Feel free to disagree with me.  Until my next rant…er post, which ironically will be a review.

9 thoughts on “Reviewers and their Blogs”

  1. Hey, Harlie!
    Enjoyed your post.
    I review books, too, on a professional review site, and there ARE so many rules to honor. And maybe, too, it's not so much that they are 'rules' but just measures of integrity to the review process.
    I get pleasure from being able to look into a book and see the core, and 'gush' about it. Sigh.

    Good post!

  2. Sam, yes I'm an actual reviewer and when I get a book that I have won from an author, I always read it and give the author feedback regarding the book. Its only fair to the author and trust me, I have found some new to me authors that I would have never read and go back and buy their backlist. Also, since you are a new author, I thought it fair that you should know what I thought of the book.

    Still can't get the “retreat” out of my head.

  3. I'm glad that you liked the Ten Commandments, Marie. It does give you pause. Now, I'm all about the author's views on reviewing and how one review doesn't mean the end of the world, but I do agree with reviewers out there that are just bad all around.

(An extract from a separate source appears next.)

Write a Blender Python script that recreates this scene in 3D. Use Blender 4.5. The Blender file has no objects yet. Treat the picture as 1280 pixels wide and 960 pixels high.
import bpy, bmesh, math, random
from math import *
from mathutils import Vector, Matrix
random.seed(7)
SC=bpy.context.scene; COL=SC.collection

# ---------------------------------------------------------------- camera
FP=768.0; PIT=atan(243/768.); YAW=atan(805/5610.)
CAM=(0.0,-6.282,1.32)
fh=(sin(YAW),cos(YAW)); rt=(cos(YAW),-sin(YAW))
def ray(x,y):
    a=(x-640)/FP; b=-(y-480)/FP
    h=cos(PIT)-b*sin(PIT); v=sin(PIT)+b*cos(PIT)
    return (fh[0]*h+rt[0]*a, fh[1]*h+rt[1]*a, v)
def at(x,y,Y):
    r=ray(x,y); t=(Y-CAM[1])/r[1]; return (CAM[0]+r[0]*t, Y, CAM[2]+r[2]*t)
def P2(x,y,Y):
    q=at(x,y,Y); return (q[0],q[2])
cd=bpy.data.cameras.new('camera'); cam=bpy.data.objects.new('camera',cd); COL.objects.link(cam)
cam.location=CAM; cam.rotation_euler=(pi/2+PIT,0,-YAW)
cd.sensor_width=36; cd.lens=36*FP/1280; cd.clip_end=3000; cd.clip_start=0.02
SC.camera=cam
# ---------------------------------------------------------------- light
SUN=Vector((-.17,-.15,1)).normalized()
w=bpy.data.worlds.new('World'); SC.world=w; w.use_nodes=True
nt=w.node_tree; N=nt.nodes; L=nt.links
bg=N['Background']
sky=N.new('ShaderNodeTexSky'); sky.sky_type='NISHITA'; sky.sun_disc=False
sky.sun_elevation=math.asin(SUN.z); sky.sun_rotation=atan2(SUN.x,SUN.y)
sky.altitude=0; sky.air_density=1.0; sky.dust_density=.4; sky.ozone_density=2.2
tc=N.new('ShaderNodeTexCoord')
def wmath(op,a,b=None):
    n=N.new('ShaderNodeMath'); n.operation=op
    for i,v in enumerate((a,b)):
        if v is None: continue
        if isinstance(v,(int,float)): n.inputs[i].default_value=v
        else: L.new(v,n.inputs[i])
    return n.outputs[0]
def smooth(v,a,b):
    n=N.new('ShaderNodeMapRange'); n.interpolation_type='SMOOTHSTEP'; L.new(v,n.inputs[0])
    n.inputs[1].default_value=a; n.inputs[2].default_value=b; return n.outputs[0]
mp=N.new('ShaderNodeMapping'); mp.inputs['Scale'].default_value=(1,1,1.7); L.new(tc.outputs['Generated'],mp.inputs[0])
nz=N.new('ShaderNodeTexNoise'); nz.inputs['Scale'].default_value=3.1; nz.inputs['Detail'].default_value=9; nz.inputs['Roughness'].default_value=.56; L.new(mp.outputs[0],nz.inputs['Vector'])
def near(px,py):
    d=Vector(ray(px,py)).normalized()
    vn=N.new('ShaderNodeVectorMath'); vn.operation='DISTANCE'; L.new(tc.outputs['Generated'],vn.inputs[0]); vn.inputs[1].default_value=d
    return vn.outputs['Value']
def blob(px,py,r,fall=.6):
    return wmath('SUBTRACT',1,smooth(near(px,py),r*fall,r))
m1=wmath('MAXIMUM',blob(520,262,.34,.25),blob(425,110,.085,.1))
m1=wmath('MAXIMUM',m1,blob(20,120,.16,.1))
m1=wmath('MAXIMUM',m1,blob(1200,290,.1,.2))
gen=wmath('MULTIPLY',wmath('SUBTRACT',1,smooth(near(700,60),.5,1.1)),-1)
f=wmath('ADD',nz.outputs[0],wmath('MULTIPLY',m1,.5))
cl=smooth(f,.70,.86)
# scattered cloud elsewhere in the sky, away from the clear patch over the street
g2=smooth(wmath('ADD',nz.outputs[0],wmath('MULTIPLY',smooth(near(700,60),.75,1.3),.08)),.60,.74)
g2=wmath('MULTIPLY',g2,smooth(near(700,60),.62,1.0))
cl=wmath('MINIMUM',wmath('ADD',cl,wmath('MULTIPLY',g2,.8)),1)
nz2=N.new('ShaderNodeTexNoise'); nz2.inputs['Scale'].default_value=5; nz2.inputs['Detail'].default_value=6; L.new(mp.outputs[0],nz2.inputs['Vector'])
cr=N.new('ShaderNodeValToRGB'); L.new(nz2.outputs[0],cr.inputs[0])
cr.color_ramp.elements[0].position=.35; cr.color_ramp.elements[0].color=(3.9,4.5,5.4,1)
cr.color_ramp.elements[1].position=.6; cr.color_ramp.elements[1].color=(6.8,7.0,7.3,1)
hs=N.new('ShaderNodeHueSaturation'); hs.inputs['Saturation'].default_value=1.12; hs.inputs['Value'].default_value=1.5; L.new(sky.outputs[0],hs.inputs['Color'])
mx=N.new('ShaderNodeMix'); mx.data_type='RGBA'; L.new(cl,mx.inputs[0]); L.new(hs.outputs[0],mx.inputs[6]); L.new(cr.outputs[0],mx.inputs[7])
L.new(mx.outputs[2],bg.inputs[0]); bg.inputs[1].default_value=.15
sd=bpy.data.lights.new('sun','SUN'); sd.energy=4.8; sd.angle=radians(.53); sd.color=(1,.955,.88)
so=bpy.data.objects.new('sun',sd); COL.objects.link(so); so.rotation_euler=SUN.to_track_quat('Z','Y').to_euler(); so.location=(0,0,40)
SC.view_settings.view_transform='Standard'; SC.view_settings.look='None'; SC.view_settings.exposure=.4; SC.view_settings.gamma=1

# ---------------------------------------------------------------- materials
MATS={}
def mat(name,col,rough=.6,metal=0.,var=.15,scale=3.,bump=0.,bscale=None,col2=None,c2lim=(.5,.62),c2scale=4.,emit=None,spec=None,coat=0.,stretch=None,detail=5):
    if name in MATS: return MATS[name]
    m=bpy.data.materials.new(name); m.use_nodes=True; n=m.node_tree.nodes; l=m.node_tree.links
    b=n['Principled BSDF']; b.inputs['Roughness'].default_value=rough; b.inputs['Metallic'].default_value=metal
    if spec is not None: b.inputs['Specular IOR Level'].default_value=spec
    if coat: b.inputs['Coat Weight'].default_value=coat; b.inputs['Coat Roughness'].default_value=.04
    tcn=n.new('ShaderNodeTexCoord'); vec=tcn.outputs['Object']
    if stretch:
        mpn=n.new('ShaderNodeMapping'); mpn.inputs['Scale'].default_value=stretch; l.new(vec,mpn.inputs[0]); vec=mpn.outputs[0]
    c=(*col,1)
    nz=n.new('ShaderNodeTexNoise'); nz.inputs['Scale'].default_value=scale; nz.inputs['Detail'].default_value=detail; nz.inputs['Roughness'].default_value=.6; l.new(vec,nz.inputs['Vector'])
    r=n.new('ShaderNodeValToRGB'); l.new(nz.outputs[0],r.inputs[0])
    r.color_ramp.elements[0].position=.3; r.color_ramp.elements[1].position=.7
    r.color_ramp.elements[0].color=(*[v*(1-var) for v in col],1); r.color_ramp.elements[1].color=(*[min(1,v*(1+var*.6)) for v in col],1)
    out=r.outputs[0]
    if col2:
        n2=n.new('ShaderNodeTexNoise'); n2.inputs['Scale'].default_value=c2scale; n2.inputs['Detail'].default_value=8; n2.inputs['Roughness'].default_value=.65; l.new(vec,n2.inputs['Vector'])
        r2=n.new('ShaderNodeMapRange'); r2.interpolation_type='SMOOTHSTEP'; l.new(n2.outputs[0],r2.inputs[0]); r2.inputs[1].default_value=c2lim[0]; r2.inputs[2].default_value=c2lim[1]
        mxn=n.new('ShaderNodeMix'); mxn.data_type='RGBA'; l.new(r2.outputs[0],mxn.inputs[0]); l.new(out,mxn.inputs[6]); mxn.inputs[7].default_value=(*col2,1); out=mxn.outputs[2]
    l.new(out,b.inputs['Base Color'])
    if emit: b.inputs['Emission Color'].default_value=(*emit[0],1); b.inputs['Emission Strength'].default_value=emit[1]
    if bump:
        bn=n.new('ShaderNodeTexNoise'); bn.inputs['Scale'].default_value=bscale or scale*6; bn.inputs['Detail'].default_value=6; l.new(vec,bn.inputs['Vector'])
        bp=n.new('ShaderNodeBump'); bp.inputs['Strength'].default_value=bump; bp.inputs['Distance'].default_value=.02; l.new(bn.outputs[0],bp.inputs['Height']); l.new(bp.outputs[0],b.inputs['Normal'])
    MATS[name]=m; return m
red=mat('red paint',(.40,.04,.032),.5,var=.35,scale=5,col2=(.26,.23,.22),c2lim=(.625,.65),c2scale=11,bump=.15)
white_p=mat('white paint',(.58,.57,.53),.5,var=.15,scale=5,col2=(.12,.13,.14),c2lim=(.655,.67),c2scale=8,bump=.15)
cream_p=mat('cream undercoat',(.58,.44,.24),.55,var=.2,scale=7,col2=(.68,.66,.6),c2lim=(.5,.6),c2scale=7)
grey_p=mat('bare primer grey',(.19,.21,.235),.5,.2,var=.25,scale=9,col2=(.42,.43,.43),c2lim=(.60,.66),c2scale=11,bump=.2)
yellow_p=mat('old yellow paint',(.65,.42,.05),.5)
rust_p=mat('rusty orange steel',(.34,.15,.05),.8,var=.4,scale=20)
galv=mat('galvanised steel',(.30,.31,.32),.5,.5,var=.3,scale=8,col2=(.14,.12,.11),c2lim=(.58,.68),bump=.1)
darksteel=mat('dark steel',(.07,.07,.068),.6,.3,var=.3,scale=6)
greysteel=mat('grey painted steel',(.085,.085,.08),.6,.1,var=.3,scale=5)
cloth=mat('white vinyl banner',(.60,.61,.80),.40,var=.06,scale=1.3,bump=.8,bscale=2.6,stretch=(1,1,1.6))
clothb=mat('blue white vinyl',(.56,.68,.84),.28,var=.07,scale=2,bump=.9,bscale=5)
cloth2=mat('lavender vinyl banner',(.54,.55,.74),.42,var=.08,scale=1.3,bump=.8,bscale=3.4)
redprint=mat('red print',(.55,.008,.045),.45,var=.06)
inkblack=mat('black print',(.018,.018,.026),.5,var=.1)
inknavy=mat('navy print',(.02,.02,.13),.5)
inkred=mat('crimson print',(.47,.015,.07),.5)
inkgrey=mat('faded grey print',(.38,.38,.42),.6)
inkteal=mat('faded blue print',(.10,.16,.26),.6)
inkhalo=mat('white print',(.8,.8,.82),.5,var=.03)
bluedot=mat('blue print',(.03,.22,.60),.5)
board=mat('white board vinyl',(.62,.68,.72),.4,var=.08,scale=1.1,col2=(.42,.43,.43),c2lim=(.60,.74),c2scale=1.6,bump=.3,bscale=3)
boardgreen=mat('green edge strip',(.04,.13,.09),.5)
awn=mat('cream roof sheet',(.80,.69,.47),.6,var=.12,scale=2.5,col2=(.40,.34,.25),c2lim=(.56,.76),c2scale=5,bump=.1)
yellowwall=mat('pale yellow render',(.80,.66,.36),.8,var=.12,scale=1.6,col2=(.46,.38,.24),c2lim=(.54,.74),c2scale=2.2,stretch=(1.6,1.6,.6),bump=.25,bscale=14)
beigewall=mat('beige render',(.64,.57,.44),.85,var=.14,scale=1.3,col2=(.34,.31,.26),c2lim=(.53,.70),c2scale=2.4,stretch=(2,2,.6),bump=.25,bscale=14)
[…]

  4. Stevie, I would just allude to the issue its self. Plus, I was taught that in a series, its alright to talk about the common thread in the series. Now, if it gives away too much in that particular book that you are reading, I would only allude to it. Its trickier in series books but the main point is to not tell the reader why the H/H “broke” up, left each other when they did, etc. Most of the time, that's covered in the blurb.

    Great question…

  5. I'm with you on not giving away spoilers in the majority of cases, but what's your take on the case where a single plot point detracts from the story as a whole?

    The last book I read in a long-running and much loved series dealt (in my opinion) very badly with an issue close to my heart. I tried to write the book up without revealing the exact issue, but now I've finished a book in the author's other series that handles the same issue much more sympathetically. Is it a spoiler to mention that the character in question exists, without revealing who they are, or should I just allude to the fact that the author handles the issue much better than previously?

  6. Very true about the slippery slope. The reason for the post was because I was reading a review on a blog about a book that I bought and haven't had the time to read. Well, the reviewer/blogger completely gave away the whole book. Now, I'm stuck. Do I even read the book?

    You are too funny about the last two chapters! I used to do that but not so much anymore.

  7. This is a very informative post, Marika. The whole “spoilers in reviews” issue is a slippery slope. Really, anything said beyond what's in the book's blurb is a spoiler to some degree. Some reviewers won't tell you anything, and some say too much.

    I guess readers just need to stick with reviewers they like. As long as there's a spoiler warning, I don't have a problem with them. I read the last two chapters of a book first anyway. LOL.